Input records:
--------------------------------

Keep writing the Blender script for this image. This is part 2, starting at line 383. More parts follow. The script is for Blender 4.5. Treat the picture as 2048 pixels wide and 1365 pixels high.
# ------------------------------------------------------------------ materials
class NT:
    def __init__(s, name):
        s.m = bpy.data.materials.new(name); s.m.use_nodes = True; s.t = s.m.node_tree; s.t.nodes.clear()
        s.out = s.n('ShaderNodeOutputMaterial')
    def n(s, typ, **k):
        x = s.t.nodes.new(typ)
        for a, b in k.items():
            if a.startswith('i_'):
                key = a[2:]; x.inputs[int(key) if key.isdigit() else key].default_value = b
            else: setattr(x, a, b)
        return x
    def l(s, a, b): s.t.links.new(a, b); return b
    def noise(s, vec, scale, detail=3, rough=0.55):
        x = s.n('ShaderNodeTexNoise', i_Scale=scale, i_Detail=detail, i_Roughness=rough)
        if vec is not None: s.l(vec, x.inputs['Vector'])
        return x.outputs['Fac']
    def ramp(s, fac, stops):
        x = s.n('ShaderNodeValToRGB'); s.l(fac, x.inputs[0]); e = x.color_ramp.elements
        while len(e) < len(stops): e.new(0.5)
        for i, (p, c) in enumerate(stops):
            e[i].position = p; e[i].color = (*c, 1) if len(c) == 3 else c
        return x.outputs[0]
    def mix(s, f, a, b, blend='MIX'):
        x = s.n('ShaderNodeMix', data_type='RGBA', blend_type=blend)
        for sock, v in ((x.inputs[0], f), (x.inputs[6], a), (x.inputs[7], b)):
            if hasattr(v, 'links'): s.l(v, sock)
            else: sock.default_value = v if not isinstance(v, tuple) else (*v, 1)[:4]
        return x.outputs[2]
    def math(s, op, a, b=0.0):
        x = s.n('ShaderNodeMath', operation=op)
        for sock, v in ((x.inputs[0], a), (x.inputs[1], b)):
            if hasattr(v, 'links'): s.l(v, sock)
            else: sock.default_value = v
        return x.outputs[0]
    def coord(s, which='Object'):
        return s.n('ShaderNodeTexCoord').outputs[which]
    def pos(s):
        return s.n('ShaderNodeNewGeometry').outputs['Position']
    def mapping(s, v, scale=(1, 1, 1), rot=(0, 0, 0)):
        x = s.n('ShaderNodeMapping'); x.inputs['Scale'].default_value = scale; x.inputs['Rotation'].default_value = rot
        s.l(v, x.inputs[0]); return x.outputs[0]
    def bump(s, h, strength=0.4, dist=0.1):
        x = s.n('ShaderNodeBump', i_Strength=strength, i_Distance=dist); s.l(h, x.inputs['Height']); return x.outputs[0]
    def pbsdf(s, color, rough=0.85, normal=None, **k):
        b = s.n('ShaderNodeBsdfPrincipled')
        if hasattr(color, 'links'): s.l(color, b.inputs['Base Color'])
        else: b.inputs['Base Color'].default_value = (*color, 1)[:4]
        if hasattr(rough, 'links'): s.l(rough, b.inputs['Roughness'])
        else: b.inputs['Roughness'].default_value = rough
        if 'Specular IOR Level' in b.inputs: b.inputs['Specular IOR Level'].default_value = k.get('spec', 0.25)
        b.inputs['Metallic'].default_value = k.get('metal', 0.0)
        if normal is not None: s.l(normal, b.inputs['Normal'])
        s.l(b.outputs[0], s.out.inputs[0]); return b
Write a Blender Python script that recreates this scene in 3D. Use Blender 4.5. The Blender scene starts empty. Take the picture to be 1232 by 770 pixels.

--------------------------------

Problem details: Where a line contains "pixels", copy that line.

Final result:
Keep writing the Blender script for this image. This is part 2, starting at line 383. More parts follow. The script is for Blender 4.5. Treat the picture as 2048 pixels wide and 1365 pixels high.
Write a Blender Python script that recreates this scene in 3D. Use Blender 4.5. The Blender scene starts empty. Take the picture to be 1232 by 770 pixels.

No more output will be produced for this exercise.